Cordell Hull Reagon (February 22, 1943 – November 12, 1996) was an American singer and activist. He was the founding member of The Freedom Singers of the Student Nonviolent Coordinating Committee (SNCC), a leader of the Albany Movement and a Freedom Rider during the Civil Rights Movement.

Early life

Reagon was born in Nashville, Tennessee, and was named for Cordell Hull, the Secretary of State under President Franklin D. Roosevelt from 1933 to 1944. Reagon's powerful tenor voice spread the message of the civil rights movement throughout the United States and Canada in the 1960s.

Activism and music career

Reagon was 16 years of age in 1959 when he emerged as a leader of the civil rights movement in Albany, Georgia. James Forman, who became the executive secretary of SNCC, called him "the baby of the movement." Reagon, who was arrested more than thirty times in the South for his anti-segregation activities, conducted nonviolent training workshops for hundreds of volunteers who journeyed to the South to work on voter registration campaigns and other civil rights projects.

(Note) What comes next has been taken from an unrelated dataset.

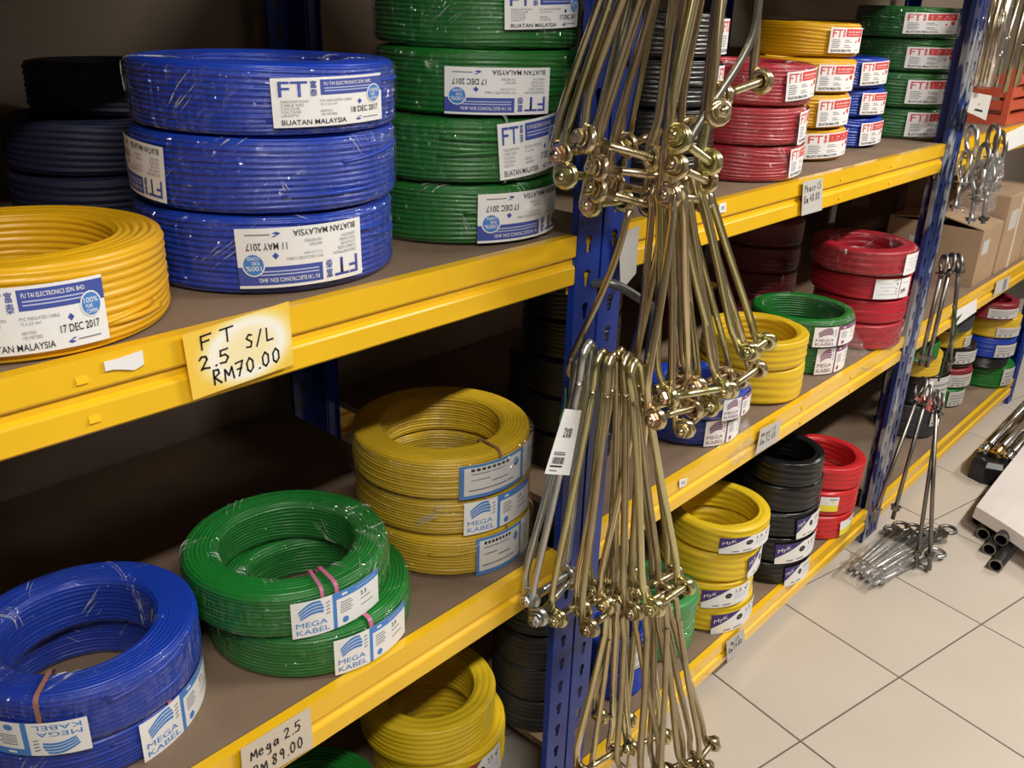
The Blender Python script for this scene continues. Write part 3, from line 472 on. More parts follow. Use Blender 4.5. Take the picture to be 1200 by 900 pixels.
# ================================================================== cable coils
WIND = {}
def winding_mesh(key, Rr, Wd, H, d, amp, seg, seed, sq=.010, loose=.0012, crosses=2):
    """a coil of wound cable: rounded ring section whose skin is the turns of cable, slightly wandering"""
    if key in WIND: return WIND[key]
    rs = np.random.default_rng(seed); ri = Rr - Wd
    P = []; c = sq                                                # rounded-rectangle outline, start outside bottom, counter-clockwise in (r, z)
    def arc(cx, cz, a0, a1): return [(cx + c*math.cos(a), cz + c*math.sin(a)) for a in np.linspace(a0, a1, 6)]
    corner = arc(Rr-c, c, -math.pi/2, 0) + arc(Rr-c, H-c, 0, math.pi/2) + arc(ri+c, H-c, math.pi/2, math.pi) + arc(ri+c, c, math.pi, 1.5*math.pi)
    cor = np.array(corner + [corner[0]]); L = np.r_[0, np.cumsum(np.linalg.norm(np.diff(cor, axis=0), axis=1))]
    rows = max(12, int(round(L[-1]/d))); npt = rows*5
    s = np.linspace(0, L[-1], npt, endpoint=False); pr = np.interp(s, L, cor[:,0]); pz = np.interp(s, L, cor[:,1])
    tr = np.gradient(pr); tz = np.gradient(pz); nn = np.hypot(tr, tz); nr, nz = tz/nn, -tr/nn
    th = np.linspace(0, 2*math.pi, seg, endpoint=False)
    T, Sx = np.meshgrid(th, s/L[-1]*rows, indexing='ij')
    wob = sum(.22*np.sin(T*k + rs.uniform(0,6.3) + Sx*rs.uniform(-.5,.5))/k**.6 for k in (1,2,3,5))
    phase = Sx + wob + T/(2*math.pi)
    bump = np.abs(np.sin(math.pi*phase))**.75
    rowid = np.floor(phase)
    rj = np.sin(rowid*12.9898 + seed)*43758.5; rj = rj - np.floor(rj)                # each turn sits a little proud or sunk
    swell = sum(np.sin(T*k + rs.uniform(0,6.3))*loose/k for k in (1,2,3))
    off = -amp*d*(1-bump) - rj*amp*d*.55 + swell*.5
    X = pr[None,:] + nr[None,:]*off; Zz = pz[None,:] + nz[None,:]*off; Zz = np.clip(Zz, 0.0, H)
    V = np.stack([X*np.cos(T), X*np.sin(T), Zz], -1).reshape(-1,3)
    idx = np.arange(seg*npt).reshape(seg, npt); a = idx; b = np.roll(idx,-1,0); cc = np.roll(b,-1,1); dd = np.roll(idx,-1,1)
    F = np.stack([a,b,cc,dd], -1).reshape(-1,4)
    nv = len(V); nf = len(F)
    me = bpy.data.meshes.new('winding')
    ex = MB()
    for q in range(crosses):                                      # a turn or two that slants across the others
        t0 = rs.uniform(-2.6,-.6); t1 = t0 + rs.uniform(.6,1.2); z0 = rs.uniform(.2,.8)*H; z1 = min(max(z0 + rs.uniform(-1,1)*2.2*d, .15*H), .85*H)
        ts = np.linspace(t0, t1, 14)
        ex.tube([((Rr-.3*d + .34*d*math.sin((t-t0)/(t1-t0)*math.pi))*math.cos(t), (Rr-.3*d + .34*d*math.sin((t-t0)/(t1-t0)*math.pi))*math.sin(t), z0+(z1-z0)*(t-t0)/(t1-t0)) for t in ts], d*.42, 6)
    vs = np.r_[V, np.array(ex.v)] if ex.v else V
    me.from_pydata(vs.tolist(), [], F.tolist() + [tuple(i+nv for i in f) for f in ex.f])
    me.polygons.foreach_set('use_smooth', [True]*len(me.polygons)); me.update(); WIND[key] = me; return me
FILM = {}
def film_mesh(Rr, Wd, H, seed, gap=.0016):
    key = (round(Rr,2), round(Wd,2), round(H,2), seed)
    if key in FILM: return FILM[key]
    rs = np.random.default_rng(seed+50); seg, m = 96, 36; c = .011; ri = Rr-Wd; Ro = Rr+gap; ri -= gap
    def arc(cx, cz, a0, a1): return [(cx + c*math.cos(a), cz + c*math.sin(a)) for a in np.linspace(a0, a1, 5)]
    cor = arc(Ro-c, c, -math.pi/2, 0)+arc(Ro-c, H-c+gap, 0, math.pi/2)+arc(ri+c, H-c+gap, math.pi/2, math.pi)+arc(ri+c, c, math.pi, 1.5*math.pi)
    cor = np.array(cor+[cor[0]]); L = np.r_[0, np.cumsum(np.linalg.norm(np.diff(cor,axis=0),axis=1))]; s = np.linspace(0,L[-1],m,endpoint=False)
    pr = np.interp(s,L,cor[:,0]); pz = np.interp(s,L,cor[:,1]); th = np.linspace(0,2*math.pi,seg,endpoint=False)
    T, J = np.meshgrid(th, np.arange(m), indexing='ij')
    wr = sum(np.sin(T*k + rs.uniform(0,6.3) + J*rs.uniform(-.35,.35))*.00045 for k in (9,17,26,37)) + rs.normal(0,.00022,T.shape)
    X = pr[None,:] + wr; Zz = np.clip(pz[None,:] + wr*.5, .0002, H+gap)
    V = np.stack([X*np.cos(T), X*np.sin(T), Zz],-1).reshape(-1,3)
    idx = np.arange(seg*m).reshape(seg,m); F = np.stack([idx,np.roll(idx,-1,0),np.roll(np.roll(idx,-1,0),-1,1),np.roll(idx,-1,1)],-1).reshape(-1,4)
    me = bpy.data.meshes.new('plastic_wrap'); me.from_pydata(V.tolist(), [], F.tolist())
    uvl = me.uv_layers.new(name='around'); ii, jj = np.meshgrid(np.arange(seg), np.arange(m), indexing='ij')
    uu = np.stack([ii, ii+1, ii+1, ii], -1).reshape(-1)/seg; vv = np.stack([jj, jj, jj+1, jj+1], -1).reshape(-1)/m
    uvl.data.foreach_set('uv', np.stack([uu, vv], -1).reshape(-1).astype(np.float32)); me.polygons.foreach_set('use_smooth',[True]*len(me.polygons)); me.update()
    FILM[key] = me; return me
FOLD = {}
def fold_mesh(Rr, Wd, H, seed, gap=.0020):
    """raised creases where the wrap is pulled over the ring: thin ribs in loose clusters"""
    key = (round(Rr,2), round(Wd,2), round(H,2), seed)
    if key in FOLD: return FOLD[key]
    rs = np.random.default_rng(seed+90); c = .011; Ro = Rr+gap; ri = Rr-Wd-gap
    def arc(cx, cz, a0, a1): return [(cx + c*math.cos(a), cz + c*math.sin(a)) for a in np.linspace(a0, a1, 5)]
    cor = np.array([(Ro, c)] + arc(Ro-c, H-c+gap, 0, math.pi/2) + arc(ri+c, H-c+gap, math.pi/2, math.pi) + [(ri, .15*H)])
    L = np.r_[0, np.cumsum(np.linalg.norm(np.diff(cor,axis=0),axis=1))]
    mb = MB()
    for q in range(18):
        t0 = rs.uniform(0, 6.283); s0 = rs.uniform(0, .8)*L[-1]; sl = rs.uniform(-1.6, 1.6)
        for k in range(rs.integers(2, 7)):
            a = t0 + k*rs.uniform(.012,.04); b0 = s0 + rs.uniform(-.01,.02); ln = rs.uniform(.012,.048); n = 7; pts = []
            for i in range(n):
                u_ = i/(n-1); ss = min(max(b0 + ln*u_, 0), L[-1]); th = a + sl*ln*u_/Rr + .006*math.sin(u_*5+k)
                r_ = np.interp(ss, L, cor[:,0]); z_ = np.interp(ss, L, cor[:,1]); pts.append((r_*math.cos(th), r_*math.sin(th), z_))
            rad = rs.uniform(.0003,.0008); rr_ = [rad*.15] + [rad*(.6+.4*math.sin(math.pi*i/(n-1))) for i in range(1,n-1)] + [rad*.15]
            if all((Vector(pts[i+1])-Vector(pts[i])).length > 1e-5 for i in range(n-1)): mb.tube(pts, rr_, 4)
    me = bpy.data.meshes.new('film_fold'); me.from_pydata([tuple(map(float,p)) for p in mb.v], [], mb.f); me.polygons.foreach_set('use_smooth',[True]*len(me.polygons)); me.materials.append(M['film_fold']); me.update()
    FOLD[key] = me; return me
def ring_band(Rr, Wd, H, ang, width, parent, m, name='cable_tie', g=.0028):
    """a tie looped round the section of the coil at one angle"""
    prof = []; c = .010; ri = Rr-Wd-g; Ro = Rr+g
    for cx, cz, a in ((Ro-c, c-g, -math.pi/2), (Ro-c, H-c+g, 0), (ri+c, H-c+g, math.pi/2), (ri+c, c-g, math.pi)):
        for q in np.linspace(a, a+math.pi/2, 4): prof.append((cx+c*math.cos(q), max(cz+c*math.sin(q), .0004)))
    n = len(prof); v = []; dx = width/2
    for sgn in (-1,1):
        for r_, z_ in prof: v.append((r_*math.cos(ang)-sgn*dx*math.sin(ang), r_*math.sin(ang)+sgn*dx*math.cos(ang), z_))
    return obj(name, v, [(i,n+i,n+(i+1)%n,(i+1)%n) for i in range(n)], m, None, parent, True)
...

In 1962, at the encouragement of friend Pete Seeger, Reagon founded The Freedom Singers, a quartet of two men and two women who sang gospel-style freedom songs to rouse support for the civil rights movement. The songs brought the struggle for civil rights and its activities to a wide audience. The people involved were already singers—in church choirs, in schools, including his first wife, Bernice. Organizing the music simply tapped into the singing energy of the community and gave struggle a focus.

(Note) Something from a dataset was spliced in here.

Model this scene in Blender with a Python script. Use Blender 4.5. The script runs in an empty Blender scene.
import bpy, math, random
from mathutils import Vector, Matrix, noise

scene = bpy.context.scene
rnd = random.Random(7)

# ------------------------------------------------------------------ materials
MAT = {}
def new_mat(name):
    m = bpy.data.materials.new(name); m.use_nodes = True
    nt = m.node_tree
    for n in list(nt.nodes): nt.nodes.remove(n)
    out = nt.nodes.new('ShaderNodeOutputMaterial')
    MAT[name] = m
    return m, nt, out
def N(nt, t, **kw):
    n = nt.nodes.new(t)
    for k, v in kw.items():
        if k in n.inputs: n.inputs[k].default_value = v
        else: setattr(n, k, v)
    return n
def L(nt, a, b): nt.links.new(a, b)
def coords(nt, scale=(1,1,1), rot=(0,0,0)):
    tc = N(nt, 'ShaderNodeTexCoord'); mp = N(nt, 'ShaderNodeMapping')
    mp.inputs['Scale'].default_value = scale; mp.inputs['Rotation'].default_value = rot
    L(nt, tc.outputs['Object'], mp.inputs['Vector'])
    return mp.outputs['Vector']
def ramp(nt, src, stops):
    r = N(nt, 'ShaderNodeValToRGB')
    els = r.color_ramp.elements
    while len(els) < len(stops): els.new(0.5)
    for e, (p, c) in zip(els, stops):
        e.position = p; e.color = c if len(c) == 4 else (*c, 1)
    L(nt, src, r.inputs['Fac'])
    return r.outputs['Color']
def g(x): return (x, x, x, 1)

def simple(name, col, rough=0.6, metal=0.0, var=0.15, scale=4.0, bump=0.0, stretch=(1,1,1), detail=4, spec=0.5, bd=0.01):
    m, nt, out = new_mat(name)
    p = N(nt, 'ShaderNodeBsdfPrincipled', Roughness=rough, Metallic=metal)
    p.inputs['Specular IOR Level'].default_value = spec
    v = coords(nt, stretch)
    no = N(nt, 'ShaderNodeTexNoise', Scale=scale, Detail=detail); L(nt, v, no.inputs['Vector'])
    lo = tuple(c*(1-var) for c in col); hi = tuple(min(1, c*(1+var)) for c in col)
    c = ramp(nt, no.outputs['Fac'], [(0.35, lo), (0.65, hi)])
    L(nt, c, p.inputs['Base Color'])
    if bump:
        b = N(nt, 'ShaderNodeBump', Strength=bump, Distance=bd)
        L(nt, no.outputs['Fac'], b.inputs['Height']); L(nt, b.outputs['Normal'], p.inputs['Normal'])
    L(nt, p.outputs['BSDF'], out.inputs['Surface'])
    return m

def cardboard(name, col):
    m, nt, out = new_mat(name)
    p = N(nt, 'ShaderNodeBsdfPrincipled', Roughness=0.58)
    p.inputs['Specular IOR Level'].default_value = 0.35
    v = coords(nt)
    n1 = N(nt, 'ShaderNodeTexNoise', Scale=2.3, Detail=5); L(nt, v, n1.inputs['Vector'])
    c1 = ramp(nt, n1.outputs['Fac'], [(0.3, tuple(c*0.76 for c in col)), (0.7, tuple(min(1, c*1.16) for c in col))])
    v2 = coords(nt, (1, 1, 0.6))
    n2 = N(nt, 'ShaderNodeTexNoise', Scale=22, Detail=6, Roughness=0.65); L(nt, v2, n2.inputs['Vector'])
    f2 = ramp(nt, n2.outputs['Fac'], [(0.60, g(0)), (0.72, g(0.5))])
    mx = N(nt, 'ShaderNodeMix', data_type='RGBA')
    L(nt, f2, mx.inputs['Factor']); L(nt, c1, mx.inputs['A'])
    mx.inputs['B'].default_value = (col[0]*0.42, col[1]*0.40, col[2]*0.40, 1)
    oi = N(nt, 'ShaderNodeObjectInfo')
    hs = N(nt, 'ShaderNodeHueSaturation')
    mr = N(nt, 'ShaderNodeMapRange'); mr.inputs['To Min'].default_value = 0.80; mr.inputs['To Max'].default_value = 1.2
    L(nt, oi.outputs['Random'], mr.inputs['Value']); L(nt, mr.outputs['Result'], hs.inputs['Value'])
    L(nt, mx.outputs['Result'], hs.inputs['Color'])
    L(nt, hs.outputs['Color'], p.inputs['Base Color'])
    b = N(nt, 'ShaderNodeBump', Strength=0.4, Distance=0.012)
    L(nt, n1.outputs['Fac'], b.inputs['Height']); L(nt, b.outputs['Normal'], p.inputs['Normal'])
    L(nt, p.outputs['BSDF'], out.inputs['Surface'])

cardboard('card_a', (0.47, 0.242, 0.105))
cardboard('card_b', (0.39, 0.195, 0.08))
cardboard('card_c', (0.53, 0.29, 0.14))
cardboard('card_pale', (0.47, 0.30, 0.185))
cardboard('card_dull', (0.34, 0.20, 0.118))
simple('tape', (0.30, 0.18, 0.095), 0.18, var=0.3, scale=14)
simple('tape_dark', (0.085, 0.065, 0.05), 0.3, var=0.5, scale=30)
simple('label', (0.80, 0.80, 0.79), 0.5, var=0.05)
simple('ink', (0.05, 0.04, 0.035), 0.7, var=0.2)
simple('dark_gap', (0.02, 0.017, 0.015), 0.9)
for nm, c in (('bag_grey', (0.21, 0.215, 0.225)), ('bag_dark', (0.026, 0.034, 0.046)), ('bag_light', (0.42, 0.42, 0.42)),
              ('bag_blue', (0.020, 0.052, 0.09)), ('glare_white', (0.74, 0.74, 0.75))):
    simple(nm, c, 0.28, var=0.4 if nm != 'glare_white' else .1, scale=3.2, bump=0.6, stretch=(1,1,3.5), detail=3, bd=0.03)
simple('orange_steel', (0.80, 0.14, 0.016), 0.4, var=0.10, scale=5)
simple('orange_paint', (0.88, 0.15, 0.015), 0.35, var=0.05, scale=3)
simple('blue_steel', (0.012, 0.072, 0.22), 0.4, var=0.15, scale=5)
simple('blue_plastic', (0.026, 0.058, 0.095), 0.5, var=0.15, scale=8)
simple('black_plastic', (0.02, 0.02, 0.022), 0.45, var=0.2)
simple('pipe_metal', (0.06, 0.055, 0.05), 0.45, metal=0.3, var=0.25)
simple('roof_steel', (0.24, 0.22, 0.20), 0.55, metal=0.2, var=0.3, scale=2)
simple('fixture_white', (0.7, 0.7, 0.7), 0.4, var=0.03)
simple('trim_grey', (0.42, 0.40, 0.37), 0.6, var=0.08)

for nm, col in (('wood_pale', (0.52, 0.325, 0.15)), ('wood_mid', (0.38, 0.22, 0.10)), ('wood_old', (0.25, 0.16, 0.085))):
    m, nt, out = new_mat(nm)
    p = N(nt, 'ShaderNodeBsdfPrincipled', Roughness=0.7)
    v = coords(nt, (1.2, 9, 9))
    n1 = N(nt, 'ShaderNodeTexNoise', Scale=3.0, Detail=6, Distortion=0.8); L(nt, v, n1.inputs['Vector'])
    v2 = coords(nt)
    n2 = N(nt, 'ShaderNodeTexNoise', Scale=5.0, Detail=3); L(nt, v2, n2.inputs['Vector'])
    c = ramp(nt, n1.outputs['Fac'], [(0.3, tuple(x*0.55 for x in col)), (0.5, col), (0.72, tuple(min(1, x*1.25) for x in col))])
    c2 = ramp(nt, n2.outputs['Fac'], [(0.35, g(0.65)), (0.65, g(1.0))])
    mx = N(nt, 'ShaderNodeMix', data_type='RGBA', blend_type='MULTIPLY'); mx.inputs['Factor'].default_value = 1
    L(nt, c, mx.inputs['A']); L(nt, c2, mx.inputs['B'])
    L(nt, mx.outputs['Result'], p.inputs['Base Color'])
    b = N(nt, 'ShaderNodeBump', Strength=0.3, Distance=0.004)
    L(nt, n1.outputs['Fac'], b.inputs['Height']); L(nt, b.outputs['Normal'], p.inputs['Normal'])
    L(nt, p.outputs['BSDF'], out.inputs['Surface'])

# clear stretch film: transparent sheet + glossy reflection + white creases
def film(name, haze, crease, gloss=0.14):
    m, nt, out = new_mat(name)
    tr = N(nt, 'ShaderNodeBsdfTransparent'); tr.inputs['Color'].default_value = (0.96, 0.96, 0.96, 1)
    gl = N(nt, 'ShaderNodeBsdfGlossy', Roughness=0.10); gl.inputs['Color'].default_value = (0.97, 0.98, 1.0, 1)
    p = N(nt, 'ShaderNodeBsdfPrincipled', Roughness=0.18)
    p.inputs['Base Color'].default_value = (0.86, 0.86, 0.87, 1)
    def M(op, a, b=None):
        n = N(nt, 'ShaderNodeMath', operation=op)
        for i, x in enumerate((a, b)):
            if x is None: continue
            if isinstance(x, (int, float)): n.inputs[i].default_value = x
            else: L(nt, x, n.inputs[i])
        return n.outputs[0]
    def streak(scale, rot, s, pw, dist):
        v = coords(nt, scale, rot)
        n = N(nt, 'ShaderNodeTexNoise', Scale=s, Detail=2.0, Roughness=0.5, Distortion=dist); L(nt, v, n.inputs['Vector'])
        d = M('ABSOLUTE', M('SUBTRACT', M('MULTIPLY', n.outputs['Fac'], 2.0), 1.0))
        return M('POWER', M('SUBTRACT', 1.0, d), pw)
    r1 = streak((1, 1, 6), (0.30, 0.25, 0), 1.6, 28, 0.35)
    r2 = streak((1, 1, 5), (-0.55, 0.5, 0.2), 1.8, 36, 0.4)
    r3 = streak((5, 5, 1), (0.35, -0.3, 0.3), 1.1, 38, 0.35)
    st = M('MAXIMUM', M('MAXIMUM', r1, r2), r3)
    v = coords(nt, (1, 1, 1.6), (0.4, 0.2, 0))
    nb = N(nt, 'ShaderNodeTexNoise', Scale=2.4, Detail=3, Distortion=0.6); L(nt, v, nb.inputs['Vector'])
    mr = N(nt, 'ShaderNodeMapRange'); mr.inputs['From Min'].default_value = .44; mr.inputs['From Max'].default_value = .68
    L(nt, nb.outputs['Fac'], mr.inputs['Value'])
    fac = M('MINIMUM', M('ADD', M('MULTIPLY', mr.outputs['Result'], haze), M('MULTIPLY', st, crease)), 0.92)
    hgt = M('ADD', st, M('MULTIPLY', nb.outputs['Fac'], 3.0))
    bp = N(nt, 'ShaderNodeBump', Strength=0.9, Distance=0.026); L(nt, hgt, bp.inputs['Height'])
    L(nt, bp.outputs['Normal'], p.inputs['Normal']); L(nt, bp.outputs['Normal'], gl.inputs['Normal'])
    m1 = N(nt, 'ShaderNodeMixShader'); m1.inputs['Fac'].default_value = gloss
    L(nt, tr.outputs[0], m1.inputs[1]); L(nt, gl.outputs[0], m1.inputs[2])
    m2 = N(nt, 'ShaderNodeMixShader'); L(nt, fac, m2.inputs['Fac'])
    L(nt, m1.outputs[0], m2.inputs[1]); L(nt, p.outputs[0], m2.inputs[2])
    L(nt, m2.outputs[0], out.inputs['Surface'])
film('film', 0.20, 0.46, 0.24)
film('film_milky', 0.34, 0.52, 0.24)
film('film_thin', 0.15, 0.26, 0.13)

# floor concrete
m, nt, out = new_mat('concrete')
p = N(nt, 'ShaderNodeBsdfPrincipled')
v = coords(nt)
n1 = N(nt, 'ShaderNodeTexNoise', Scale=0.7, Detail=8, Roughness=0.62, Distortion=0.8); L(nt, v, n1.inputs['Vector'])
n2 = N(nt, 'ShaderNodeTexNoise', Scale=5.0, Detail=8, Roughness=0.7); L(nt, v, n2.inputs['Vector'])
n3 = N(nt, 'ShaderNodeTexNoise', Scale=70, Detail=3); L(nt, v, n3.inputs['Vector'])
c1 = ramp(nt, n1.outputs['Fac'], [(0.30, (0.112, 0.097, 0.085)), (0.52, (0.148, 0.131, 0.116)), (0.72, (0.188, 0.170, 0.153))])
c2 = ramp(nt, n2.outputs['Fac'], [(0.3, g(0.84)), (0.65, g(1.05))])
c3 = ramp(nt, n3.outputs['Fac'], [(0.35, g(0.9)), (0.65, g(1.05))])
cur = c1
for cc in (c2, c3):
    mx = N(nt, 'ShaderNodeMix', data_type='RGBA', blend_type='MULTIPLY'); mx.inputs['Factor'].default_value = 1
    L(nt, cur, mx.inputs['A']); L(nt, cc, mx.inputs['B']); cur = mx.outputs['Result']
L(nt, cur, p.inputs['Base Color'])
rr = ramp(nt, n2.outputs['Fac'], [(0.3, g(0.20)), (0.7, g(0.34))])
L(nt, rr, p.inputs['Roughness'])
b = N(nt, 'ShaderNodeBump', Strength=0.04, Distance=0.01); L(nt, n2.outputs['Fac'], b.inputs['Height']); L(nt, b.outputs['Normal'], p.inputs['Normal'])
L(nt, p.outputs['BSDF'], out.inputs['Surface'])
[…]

In the late 1960s and early 1970s, Reagon became active in the movements against the Vietnam War, nuclear weapons, and environmental destruction. From 1965 until 1988 he lived in New York City with his second wife, Merble Reagon and worked as an organizer for the Social Service Employees Union, Mobilization for Survival, was a youth worker for Mobilization for Youth and a career and vocational counselor. In 1988 he moved to Berkeley, where he founded the environmental group Urban Habitat and Urban Justice Organization.

Cordell Reagon remained an activist until his 1996 death at age 53 in his Berkeley, California, apartment, the victim of a still-unsolved homicide.

Personal

Reagon's two marriages—to Bernice Johnson Reagon of Albany, Georgia, and to Merble Harrington Reagon of New York, New York, ended in divorce. One of his children is Toshi Reagon; one of his sisters is Meryle Joy Reagon.